La preuve

 

Batailles choisies #619

Arrive-t-on à dépasser le sentiment d’être responsable d’un manque de son enfant? Ou passe-t-on sa vie avec un cœur pincé, à chercher des preuves qu’on ne l’a pas irrémédiablement affecté? 😞


 

J’ai déjà évoqué souvent cette culpabilité qui m’étreint avec plus ou moins de force, du pincement de cœur au serrement d’estomac, de l’inquiétude légère à la mauvaise nuit de sommeil, lorsque j’ai le moindre problème, la moindre difficulté avec Milieu, ou que, pire, lui, éprouve une difficulté. À chaque fois, je reviens à cette deuxième année de mon fils du Milieu, où, pendant plusieurs mois, il a manqué de sommeil, parfois plusieurs heures quotidiennes, sans que je réussisse, en pleine pandémie, accaparée par mes garçons, vivant avec ma belle-mère, sous son toit et sous son joug, incapable de faire changer des horaires que je ne contrôlais pas, à lui donner la possiblité de satisfaire un besoin physiologique si essentiel et dont j’ai peur que le manque ait créé des séquelles, des retards de développement, un manque de capacité d’attention, que sais-je encore - bien qu’aucune étude ne montre de lien entre ces deux éléments.


Alors quoi, c’est la rentrée de Milieu en grande section de maternelle, et il s’accroche à mes jambes en pleurant? Alors quoi, quand je lui demande ce qu’il a fait à l’école, il me dit “rien” d’un air mauvais, avant d’ajouter “j’aime pas l’école”?  C’est peut-être ce manque de sommeil quand il était petit… c’est sûrement ma faute?   


Je n’arrive pas à m’en défaire, de cette inquiétude logée dans mon cœur. Je vacille à chaque fois, entre l’impression que c’est un pressentiment de maman qu’il faut que je suive, et l’idée que c’est une peur idiote et irrationnelle qui non seulement est ridicule, mais qui en plus, nourrie de mes propres faiblesses et angoisses, m’embrume la vue, et m’empêche de voir ce qu’est mon fils, comment il est, comment il grandit.

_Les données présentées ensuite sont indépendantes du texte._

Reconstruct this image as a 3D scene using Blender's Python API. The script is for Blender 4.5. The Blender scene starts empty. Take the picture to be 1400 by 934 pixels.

Je paie le triple prix: il n’a peut-être rien, et je m’inquiète pour rien; il n’a peut-être rien et je lui transmets mes angoisses qui peut-être, lui donneront quelque chose; ou il a quelque chose et c’est de ma faute.


Alors comment me sortir de cette mauvaise soupe de culpabilité? Il est si difficile de démêler ce qui est lié à sa personnalité et ce qui est lié à son développement... 

Je cherche, je regarde, je furète, à la recherche de preuves que oui, il va bien, que non, il ne se développe pas de travers, que non, il ne lui manque rien pour grandir, avancer, devenir quelqu’un. 

Non, sa petite enfance ne lui a pas laissé de traumatisme durable! Voyez pour preuve: il pose plein de questions, récite ce livre par cœur en y mettant le ton, a fait de grands progrès en français, est excellent en construction de Lego, joue au foot avec des enfants plus grands dont il devient facilement l’ami. Ou bien… est-ce de ma faute, s’il est si pleurnicheur, incapable de dire ce qui lui arrive, d’exprimer ses émotions, s’il se montre si fermé à partager, s’il n’aime pas et n’a encore jamais aimé l’école, s’il préfère lire seul (c’est-à-dire feuilleter un livre dans son coin) que d’apprendre les mots nouveaux que sa petite maman a si envie de lui faire découvrir?  


Ou bien, est-ce, juste, son âge, et je me monte la tête au court-bouillon

La mauvaise soupe… 

Simplement distrait ou manquant d’une connexion essentielle? Discret ou incapable de comprendre avec ses émotions? Plus de limitation pour la compréhension des langues ou habileté pour d’autres choses? Il est si difficile aussi de ne pas comparer Milieu avec son frère aîné, qui est scolaire, adore l’école, parle sans arrêt et aime que sa maman lui apprenne des choses.   

Ou ne serait-ce pas que le plus difficile, c’est de ne pas laisser sortir toutes mes angoisses, celles d’une mère qui se retrouverait bien mal en point que ses enfants ne réussissent pas par l’école, moi qui ne connais aucun ascenseur social hormis celui que j’ai moi-même emprunté?


Et quoi… cette note dans son carnet de correspondance, qui indique que Milieu a besoin de cours de soutien en vocabulaire…? Ce serait la… preuve?


Laisser faire, attendre, souffrir en silence, espérer que le plus gros problème de Milieu, ce soit moi.